Reputation: 2865
I'm using cat
to create a new file via a shell script. It looks something like:
./script.sh > output.txt
How can I access output.txt
as a variable in my script. I've tried $1
but that doesn't work.
The script looks something like:
#!/bin/sh
cat << EOF
echo "stuff"
EOF
Since there doesn't apear to be an os-agnostic way to do this, is there a way I pass the output into the script as an argument and then save the cat results to a file inside the script?
So the command would look like: ./script.sh output.txt
and I can access the output as $1. Is something like this possible?
Upvotes: 1
Views: 4269
Reputation: 295443
When a user runs:
./yourscript >outfile
...they're telling their shell to open outfile
for write, and connect it to the stdout of your script, before starting your script. Consequently, all the operations on the filename are already finished when your script is started, so the name isn't passed to the script directly.
On Linux (only), you can access the location to which your stdout was redirected before your script was started through procfs:
output_dest=$(readlink -f /dev/fd/1)
echo "My output is being written to $output_dest"

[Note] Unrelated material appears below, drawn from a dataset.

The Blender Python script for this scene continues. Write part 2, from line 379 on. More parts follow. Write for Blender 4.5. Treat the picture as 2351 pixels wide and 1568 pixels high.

This is literally interrogating where your first file descriptor (which is stdout) is open to. Note that the results won't always be useful -- if your program is being piped into something else, for instance, it might be something like [pipe: 12345]
.
If you care about portability or robustness, you should generally write your software in such a way that it doesn't need to know or care where its stdout is being directed.
Better practice, if you need an output filename that your script can access, is to accept that as an explicit argument:
#!/bin/sh
# ^^ note that that makes this a POSIX sh script, not a bash script
outfile=$1
exec >"$outfile" # all commands below here have their output written to outfile
cat >>EOF
This is written to $outfile
EOF
...and then directing the user to pass the filename as an argument:
./yourscript outfile
Upvotes: 5
Reputation: 36229
#!/bin/sh
outfile=$1
cat << EOF > "$outfile"
echo "stuff"
EOF
With
./script.sh output.txt
You write to the file output.txt
Setting a default value, in case the user doesn't pass an argument, is left for a different question.